• RECORDED DATA

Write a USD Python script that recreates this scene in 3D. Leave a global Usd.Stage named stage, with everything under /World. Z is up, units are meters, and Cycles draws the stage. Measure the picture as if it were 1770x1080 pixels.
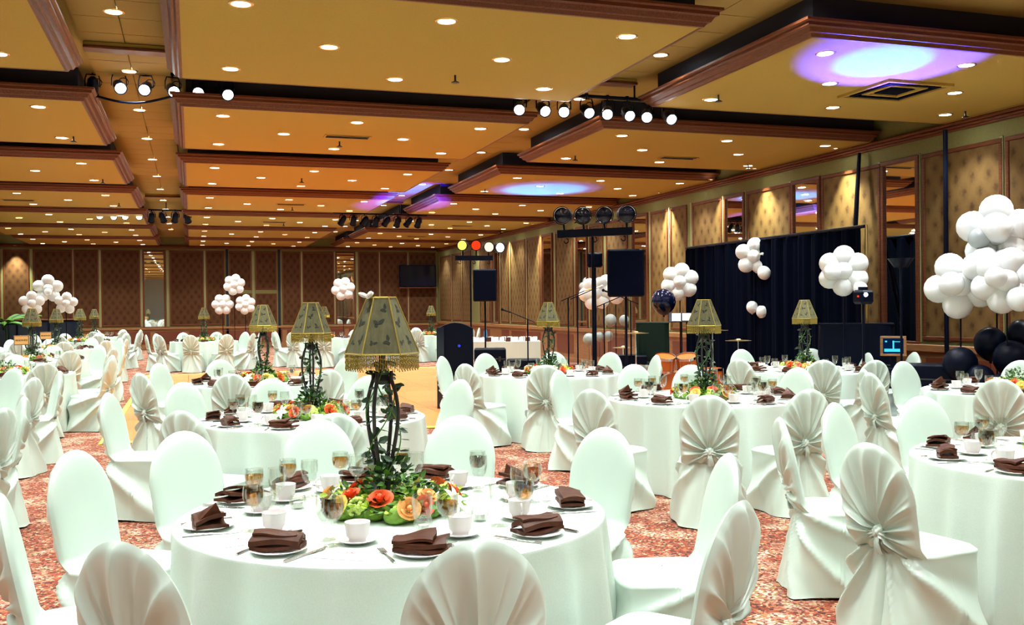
import math, random
import numpy as np, trimesh, usdkit, meshkit
from pxr import Usd, UsdGeom, UsdLux, Gf, Sdf, Vt

stage = Usd.Stage.CreateInMemory()
UsdGeom.SetStageUpAxis(stage, 'Z')
UsdGeom.Xform.Define(stage, '/World')
PI = math.pi

# ------------------------------------------------------------------ camera, light, exposure
EYE, YAW, PITCH, ROLL, FPX = 1.6, 0.31796, -0.006407, -0.010055, 1680.34
EXPOSURE = 0.2
LAMP = 85.0            # radiance of the ceiling downlights
BEAM = 56.0             # each downlight's own narrower beam
LAMP_COLOUR = (0.93, 1.0, 0.97)
fwd = np.array([math.sin(YAW) * math.cos(PITCH), math.cos(YAW) * math.cos(PITCH), math.sin(PITCH)])
rgt = np.array([math.cos(YAW), -math.sin(YAW), 0.0])
upv = np.cross(rgt, fwd)
rgt, upv = rgt * math.cos(ROLL) + upv * math.sin(ROLL), -rgt * math.sin(ROLL) + upv * math.cos(ROLL)
cam = UsdGeom.Camera.Define(stage, '/World/camera')
cam.AddTransformOp().Set(Gf.Matrix4d(*rgt, 0, *upv, 0, *(-fwd), 0, 0, 0, EYE, 1))
cam.CreateHorizontalApertureAttr(36.0); cam.CreateVerticalApertureAttr(36.0 * 1080 / 1770)
cam.CreateFocalLengthAttr(36.0 * FPX / 1770)
cam.CreateClippingRangeAttr(Gf.Vec2f(0.05, 500))
cam.CreateExposureAttr(EXPOSURE)

def spot(name, pos, target, colour, power, cone, soft=0.3, radius=0.04, label=None):
    """a lamp's spot light under a thing that carries the fixture"""
    l = UsdLux.SphereLight.Define(stage, name)
    l.CreateRadiusAttr(radius); l.CreateIntensityAttr(power); l.CreateColorAttr(Gf.Vec3f(*colour)); l.CreateNormalizeAttr(True)
    s = UsdLux.ShapingAPI.Apply(l.GetPrim()); s.CreateShapingConeAngleAttr(cone); s.CreateShapingConeSoftnessAttr(soft)
    z = -(np.array(target, float) - np.array(pos, float)); z /= np.linalg.norm(z)
    x = np.cross([0, 1, 0.01], z); x /= np.linalg.norm(x); y = np.cross(z, x)
    l.AddTransformOp().Set(Gf.Matrix4d(*x, 0, *y, 0, *z, 0, *map(float, pos), 1))
    return l

# ------------------------------------------------------------------ scene helpers
used = {}
def fresh(path):
    n = used.get(path, -1) + 1; used[path] = n
    return path if n == 0 else f'{path}_{n:03d}'
def tag(p, label=None, cat=None, group=None, kind=None):
    p = p.GetPrim() if hasattr(p, 'GetPrim') else p
    for k, v in (('label', label), ('category', cat), ('group', group), ('kind', kind)):
        if v: p.SetCustomDataByKey(k, v)
    return p
def obj(name, mesh, mat, parent=None, smooth=False, **kw):
    base = parent.GetPath().pathString if parent is not None else '/World'
    m = usdkit.mesh(stage, fresh(f'{base}/{name}'), mesh, M[mat], smooth=smooth)
    if kw: tag(m, **kw)
    return m.GetPrim()
def thing(name, label, cat, loc=(0, 0, 0), rz=0.0, group=None, kind=None, scale=None):
    x = UsdGeom.Xform.Define(stage, fresh(f'/World/{name}'))
    x.AddTranslateOp().Set(Gf.Vec3d(*map(float, loc))); x.AddRotateZOp().Set(math.degrees(rz))
    if scale: x.AddScaleOp().Set(Gf.Vec3f(scale, scale, scale))
    return tag(x, label, cat, group, kind)
def dup(root, loc, rz, label, group=None):
    was = root.GetCustomData()
    name = root.GetName().rstrip('0123456789').rstrip('_')
    r = thing(name, label, was['category'], loc, rz, group or was.get('group'))
    r.GetReferences().AddInternalReference(root.GetPath()); r.SetInstanceable(True)
    return r
protos = {}
def place(key, builder, loc, rz, label, group=None):
    """the first time builds the thing there, afterwards references it"""
    if key in protos: return dup(protos[key], loc, rz, label, group)
    protos[key] = t = builder(label, loc, rz, group)
    return t

# ------------------------------------------------------------------ mesh helpers
def cat(*ms):
    ms = [m for l in ms for m in (l if isinstance(l, list) else [l])]
    return trimesh.util.concatenate(ms) if len(ms) > 1 else ms[0]
def T(v, f):
    v, f = np.asarray(v, float), np.asarray(f, int)
    if f.shape[1] == 4: f = np.vstack([f[:, [0, 1, 2]], f[:, [0, 2, 3]]])
    return trimesh.Trimesh(v, f, process=False)
def bx(x0, x1, y0, y1, z0, z1, c=0.0):
    x0, x1 = sorted((x0, x1)); y0, y1 = sorted((y0, y1)); z0, z1 = sorted((z0, z1))
    if c <= 0:
        m = trimesh.creation.box((x1 - x0, y1 - y0, z1 - z0)); m.apply_translation(((x0 + x1) / 2, (y0 + y1) / 2, (z0 + z1) / 2)); return m
    c = min(c, (x1 - x0) * .45, (y1 - y0) * .45, (z1 - z0) * .45)
    pts = []
    for X, sx in ((x0, 1), (x1, -1)):
        for Y, sy in ((y0, 1), (y1, -1)):
            for Z, sz in ((z0, 1), (z1, -1)):
                pts += [(X + c * sx, Y + c * sy, Z), (X + c * sx, Y, Z + c * sz), (X, Y + c * sy, Z + c * sz)]
    return trimesh.convex.convex_hull(np.array(pts))
def gridf(nu, nv, cu=False):
    """faces of nv rings with nu points each"""
    a = np.arange(nu if cu else nu - 1); b = np.arange(nv - 1)
    i, j = np.meshgrid(a, b, indexing='ij'); i2 = (i + 1) % nu
    return np.stack([j * nu + i, j * nu + i2, (j + 1) * nu + i2, (j + 1) * nu + i], -1).reshape(-1, 4)
def lathe(prof, n=20, flip=False):
    p = np.array(prof, float); a = np.linspace(0, 2 * PI, n, endpoint=False)
    v = np.stack([p[:, None, 0] * np.cos(a), p[:, None, 0] * np.sin(a), np.repeat(p[:, None, 1], n, 1)], -1).reshape(-1, 3)
    f = gridf(n, len(p), True)
    return T(v, f[:, ::-1] if flip else f)
def tube(pts, r, sides=8):
    p = np.asarray(pts, float); t = np.gradient(p, axis=0); t /= np.linalg.norm(t, axis=1, keepdims=True) + 1e-12
    ref = np.array([0, 0, 1.0]) if abs(t[0][2]) < .9 else np.array([1.0, 0, 0])
    a = np.cross(t, ref); a /= np.linalg.norm(a, axis=1, keepdims=True) + 1e-9; b = np.cross(t, a)
    an = np.arange(sides) * 2 * PI / sides
    r = np.broadcast_to(r, (len(p),))
    v = p[:, None] + r[:, None, None] * (np.cos(an)[None, :, None] * a[:, None] + np.sin(an)[None, :, None] * b[:, None])
    n = len(p)
    v = np.vstack([v.reshape(-1, 3), p[0], p[-1]])
    f = np.vstack([np.vstack([gridf(sides, n, True)[:, [0, 1, 2]], gridf(sides, n, True)[:, [0, 2, 3]]]),
                   [[n * sides, (k + 1) % sides, k] for k in range(sides)], [[n * sides + 1, (n - 1) * sides + k, (n - 1) * sides + (k + 1) % sides] for k in range(sides)]])
    return T(v, f)
def cyl(a, b, r, sides=12): return tube([a, (np.array(a, float) + np.array(b, float)) / 2, b], r, sides)
def ball(c, r, n=2):
    m = trimesh.creation.icosphere(n, 1.0); m.vertices = m.vertices * np.array(r) + np.array(c); return m
def rotz(m, a, loc=(0, 0, 0)):
    m = m.copy(); c, s = math.cos(a), math.sin(a); m.vertices = m.vertices @ np.array([[c, s, 0], [-s, c, 0], [0, 0, 1]]) + np.array(loc); return m
def mv(m, loc): m = m.copy(); m.vertices = m.vertices + np.array(loc); return m
def xform(m, x, y, z, loc): m = m.copy(); m.vertices = m.vertices @ np.array([x, y, z], float) + np.array(loc); return m
def sstep(a, b, x): t = np.clip((np.asarray(x, float) - a) / (b - a), 0, 1); return t * t * (3 - 2 * t)
def frame_y(x0, x1, z0, z1, y, w, d, c=.008):
    """a rectangular moulding in the xz plane, front at y-d"""
    return cat(bx(x0, x1, y - d, y, z1 - w, z1, c), bx(x0, x1, y - d, y, z0, z0 + w, c), bx(x0, x0 + w, y - d, y, z0 + w, z1 - w, c), bx(x1 - w, x1, y - d, y, z0 + w, z1 - w, c))
def to_right(m, X):
    """maps a wall built along x (facing -y at y=0) on to the right wall (facing -x at x=X); local x becomes world y"""
    m = m.copy(); v = m.vertices; m.vertices = np.stack([X + v[:, 1], v[:, 0], v[:, 2]], 1); m.faces = m.faces[:, ::-1]; return m

# ------------------------------------------------------------------ materials
M = {}
def mat(name, base, rough=.5, metallic=0.0, **kw):
    M[name] = usdkit.material(stage, f'/World/Looks/{name}', {'p': ('principled_bsdf', {'base_color': base, 'roughness': rough, 'metallic': metallic, **kw})}, surface='p.BSDF')
def noisy(name, c1, c2, scale, rough=.5, bump=0.0, stretch=(1, 1, 1), detail=3, sharp=(.35, .65), dist=.01, **kw):
    n = {'t': ('texture_coordinate', {}), 'm': ('mapping', {'scale': stretch}), 'n': ('noise_texture', {'scale': scale, 'detail': detail}),
         'r': ('rgb_ramp', {'ramp': [(sharp[0], c1), (sharp[1], c2)]}), 'p': ('principled_bsdf', {'roughness': rough, **kw})}
    l = [('t.object', 'm.vector'), ('m.vector', 'n.vector'), ('n.fac', 'r.fac'), ('r.color', 'p.base_color')]
    if bump:
        n['b'] = ('bump', {'strength': bump, 'distance': dist}); l += [('n.fac', 'b.height'), ('b.normal', 'p.normal')]
    M[name] = usdkit.material(stage, f'/World/Looks/{name}', n, l, surface='p.BSDF')
def emit(name, col, s):
    M[name] = usdkit.material(stage, f'/World/Looks/{name}', {'e': ('emission', {'color': col, 'strength': s})}, surface='e.emission')

noisy('satin', (.53, .64, .565), (.57, .68, .60), 3.0, .30, .04, (1, 1, .4), specular_ior_level=.85, sheen_weight=.12)
noisy('linen', (.58, .68, .61), (.62, .71, .645), 160, .7, .08)
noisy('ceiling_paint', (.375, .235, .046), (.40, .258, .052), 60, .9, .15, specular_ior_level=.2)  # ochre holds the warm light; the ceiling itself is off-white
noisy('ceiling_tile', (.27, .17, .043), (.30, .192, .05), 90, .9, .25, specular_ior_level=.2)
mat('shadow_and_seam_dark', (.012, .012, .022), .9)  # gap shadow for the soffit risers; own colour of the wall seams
noisy('mahogany', (.09, .025, .009), (.145, .040, .014), 7, .5, .05, (1, 1, 14), specular_ior_level=.25)
noisy('mahogany_long', (.105, .028, .010), (.165, .046, .017), 7, .5, .05, (14, 1.2, 14), specular_ior_level=.25)
noisy('oak', (.24, .105, .036), (.33, .15, .055), 6, .4, .04, (1, 1, 12))
noisy('wall_paint', (.16, .15, .05), (.185, .17, .058), 40, .75, .05, specular_ior_level=.25)
mat('stile_paint', (.25, .235, .095), .55)
mat('mirror', (.86, .88, .86), .02, 1.0)
mat('black', (.001, .0025, .010), .4, specular_ior_level=.12)
mat('black_matte', (.0008, .002, .009), .85, specular_ior_level=.06)
mat('black_gloss', (.004, .006, .018), .12)
mat('drape_black', (.0006, .0018, .008), .95, specular_ior_level=.05)
mat('green_black', (.009, .020, .015), .7, specular_ior_level=.1)
noisy('iron', (.010, .010, .012), (.03, .022, .016), 40, .5, .1)
mat('chrome', (.75, .76, .78), .12, 1.0)
mat('brass', (.75, .52, .2), .25, 1.0)
mat('steel', (.72, .72, .70), .22, 1.0)
mat('china', (.86, .82, .82), .18)
mat('card', (.90, .90, .86), .6)
mat('red_print', (.55, .05, .06), .6)
noisy('brown_satin', (.050, .0125, .004), (.075, .019, .006), 30, .45, .1, specular_ior_level=.2)
mat('coffee', (.30, .16, .07), .2)
noisy('balloon_white', (.84, .87, .85), (.88, .90, .88), 2, .3)
mat('balloon_grey', (.30, .33, .31), .3)
mat('balloon_blue', (.002, .004, .022), .12)
mat('leaf_dark', (.012, .045, .012), .5)
mat('leaf_mid', (.07, .20, .02), .5)
mat('leaf_light', (.38, .52, .04), .5)
mat('moss', (.16, .30, .03), .8)
mat('rose_orange', (.80, .12, .03), .5)
mat('rose_red', (.72, .05, .02), .5)
mat('rose_peach', (.88, .48, .16), .5)
mat('rose_yellow', (.85, .66, .18), .5)
mat('petal_white', (.85, .83, .74), .5)
mat('hydrangea', (.50, .62, .14), .6)
noisy('shade_cloth', (.085, .078, .031), (.12, .11, .046), 60, .8, .1, (1, 1, .2))
mat('print_dark', (.02, .022, .012), .8)
mat('bead_gold', (.42, .31, .06), .3, .6)
mat('drum_orange', (.62, .14, .02), .2)
mat('ribbon_pink', (.75, .35, .5), .5)
mat('blue_plastic', (.03, .30, .55), .4)
mat('redwood', (.15, .035, .014), .4)
mat('grey_case', (.02, .022, .028), .6)
mat('yellow_trim', (.75, .62, .08), .8)
emit('lamp_glow', LAMP_COLOUR, LAMP)
emit('stage_glow', (.92, 1.0, .98), 30)
emit('yellow_glow', (1.0, .78, .12), 1.3)
emit('red_glow', (.85, .05, .01), 1.0)
emit('pink_glow', (1.0, .66, .45), 1.6)
emit('white_glow', (.85, 1.0, 1.0), 2.0)
emit('screen_dark', (.0, .012, .05), 1)
emit('screen_cyan', (.06, .65, .8), 1.1)
emit('blue_reflection', (.05, .08, 1.0), .8)
emit('led_white', (.75, .85, 1.0), 3)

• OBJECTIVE
Your answer should be a single number: the count of lines in the material above that contain "with".

• THE COMPLETED TASK
2